Thursday, February 03, 2011

From dictatorship to Madness

Marwan kindly translated comrade Khalid's article from Al-Akhbar yesterday:
"From Dictatorship to Madness
Khaled Saghiyyah

They tried to turn off the lights, yesterday, in Tahrir Square. Some things ought to be done in the dark. Blood should be spilled, unseen. Silence has to prevail and go unheard.
It’s not the first time that the Egyptian regime feeds on the blood of its people. It’s not the first time where violence is carried out against the Egyptians. The difference is that when the regime becomes naked, its violence becomes naked.

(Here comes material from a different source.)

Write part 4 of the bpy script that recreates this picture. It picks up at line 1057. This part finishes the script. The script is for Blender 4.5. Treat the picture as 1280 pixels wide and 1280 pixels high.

Just as we moved from unfair electoral laws to electoral fraud and from economic exploitation to organized looting, we are moving from police uniform to thugs, horses, camels, sticks, knives and Molotov cocktails.
Whenever the President looks at himself in the mirror and finds he is increasingly transformed into a stuffed mummy, he will further resort to violence. The arrows of his violence will not be pointed at the demonstrators only, but also at the Egyptian history as a whole. And repeated attempts to burn and loot the museum attest to this. The president does not bear an existence for Egypt without him; he does not bear a history of Egypt that does not glorify him. That appeared to be Hosni Mubarak’s main obsession, in his speech two nights ago. Perhaps the most dangerous game starts when an individual talks himself into confronting history.
Mubarak moved from a dictatorship era to one of madness. Someone has to stop him, to step forward and implement the Zine El Abidine Ben Ali scenario, for example. To enter the president’s office and tell him: the game is over, this is your ticket to Saudi Arabia.
In the meantime, we can enjoy watching the spokespeople of the U.S. administration sweating profusely whenever they come out to speak to journalists, using all kinds of contradictory and cautious expressions. But the situation turned comical recently. Secretary of  State Hillary Clinton called to hold those responsible fully accountable for the violence. America's silence might have been more useful.
Tunisian and Egyptian peoples reminded us that democracy is achieved by the uprising of the people. The Egyptian demonstrators know how to stop Mubarak’s madness. After all, they are still holding out in the Tahrir Square and other squares. And their voices began to fill up the Arab world, “from the swamps of the East to a new East”."